UNA ELOCUENCIA NECESARIA

 

    Tras la Primera Guerra Mundial, el poeta Hugo von Hofmannsthal, pudo escribir que, después de tanto horror como el mundo acababa de conocer, era “indecente la elocuencia”. Indecente resultaría, así, hablar muy directamente, o pretender nombrar con demasiada nitidez o excesiva contundencia, o pretender trascender junto a las propias voces. Décadas después, al finalizar la Segunda Guerra Mundial, Theodor Adorno haría un comentario parecido al de Hofmannsthal: “Toda cultura después de Auschwitz no es sino basura”.

    En espacios con el nuestro, venezolano, latinoamericano, resulta todavía posible -y aún más: necesario- creer en la elocuencia de voces necesariamente relacionadas con ideales y esperanza. Confianza, y sobre todo esperanza, en voces de seres capaces de nombrar a partir de humanos compromisos con su realidad. Empeñados en decir desde eso que Ortega y Gasset definía de “entusiasmos necesarios”.

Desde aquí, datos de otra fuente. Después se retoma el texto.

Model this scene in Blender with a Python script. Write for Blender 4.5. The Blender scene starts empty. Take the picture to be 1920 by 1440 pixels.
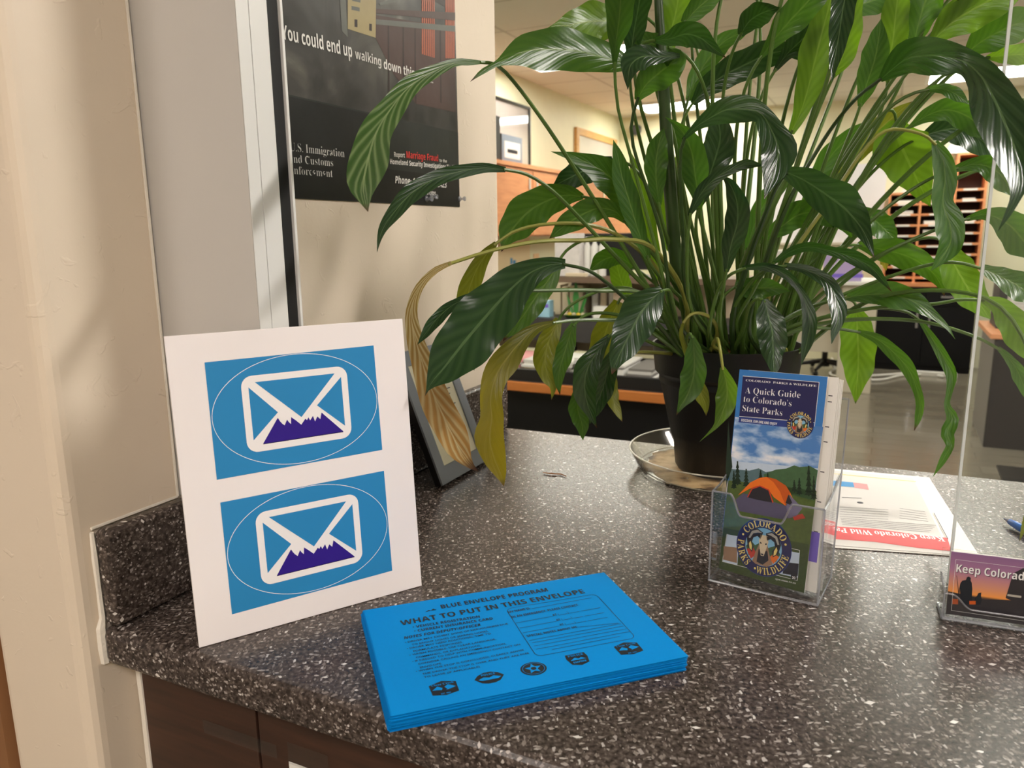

   Una peculiaridad de nuestra América Latina, de Venezuela, ha sido la inmensa diferencia entre una realidad real y una realidad deseable; abismal separación, por ejemplo, entre lo proclamado por muy perfectas constituciones y la verdad social. Los latinoamericanos, los venezolanos, solemos ser muy escépticos ante leyes nunca tomadas demasiado en serio e instituciones muy poco creíbles. Aceptamos con naturalidad que la escritura de la Ley muy rara vez se relaciona con la verdad del entorno. Y algunos de nuestros intelectuales comprometen sus voces en la denuncia de esa realidad.

    En Venezuela el caso más dignamente reconocido de la elocuencia de una voz fue, sin duda, el de Rómulo Gallegos. A pesar de haber alcanzado la presidencia de la República no fue un político. Era un pensador, un idealista, un maestro que entendió que solo a través de la educación sería posible formar a individuos capaces de mejorar a la sociedad venezolana. Pensaba Gallegos que únicamente a través de una educación encargada de fortalecer valores democráticos podría finalizar en Venezuela la interminable amenaza de demagógicos mesianismos, la sumisa expectativa popular ante las promesas de reiterados embaucadores. Leyes e instituciones para enfrentar a presidentes de turno empeñados en hacerse obedecer y en beneficiarse de la obediencia colectiva.

    Gallegos fue un maestro. Como tal, sus lecciones impartidas en el Liceo Caracas (hoy Andrés Bello) durante la segunda década del siglo XX, fueron escuchadas y compartidas por los protagonistas esenciales de la modernidad política venezolana. Rómulo Betancourt, Raúl Leoni, Jóvito Villalba, Luis Beltrán Prieto Figueroa… Como dijera alguna vez este último: “La generación del año 28 se aprestaba en el Liceo Caracas teniendo como ductor a Gallegos”.

    A pesar del tiempo transcurrido, los ideales de Gallegos permanecen vigentes en Venezuela. A casi siglo y medio de su nacimiento y a cincuenta años de su muerte, la fuerza de su voz sigue comunicando la elocuencia de un idealismo apoyado en la fe en lo individual dentro de lo que él llamaba el “imperio de la ley”. Exaltación del individualismo y exaltación de la libertad individual en una sociedad respetuosa de una separación de poderes sin la cual será siempre del todo imposible la instauración de un régimen democrático. La elocuente voz de Gallegos supo describir nuestra realidad venezolana. Narró historias sobre nuevos protagonistas, describió diferentemente viejos mitos nacionales, interrogó a su tiempo para descubrir ciertas ineludibles respuestas. Su elocuencia sigue haciéndonos falta a los venezolanos. Resuenan sus ecos en las voces de quienes, hoy, se enfrentan a las terribles paradojas de una Venezuela miserable en medio de la abundancia y a una realidad política de totalitario encierro tras haber conocido más de cuatro décadas de libertad democrática.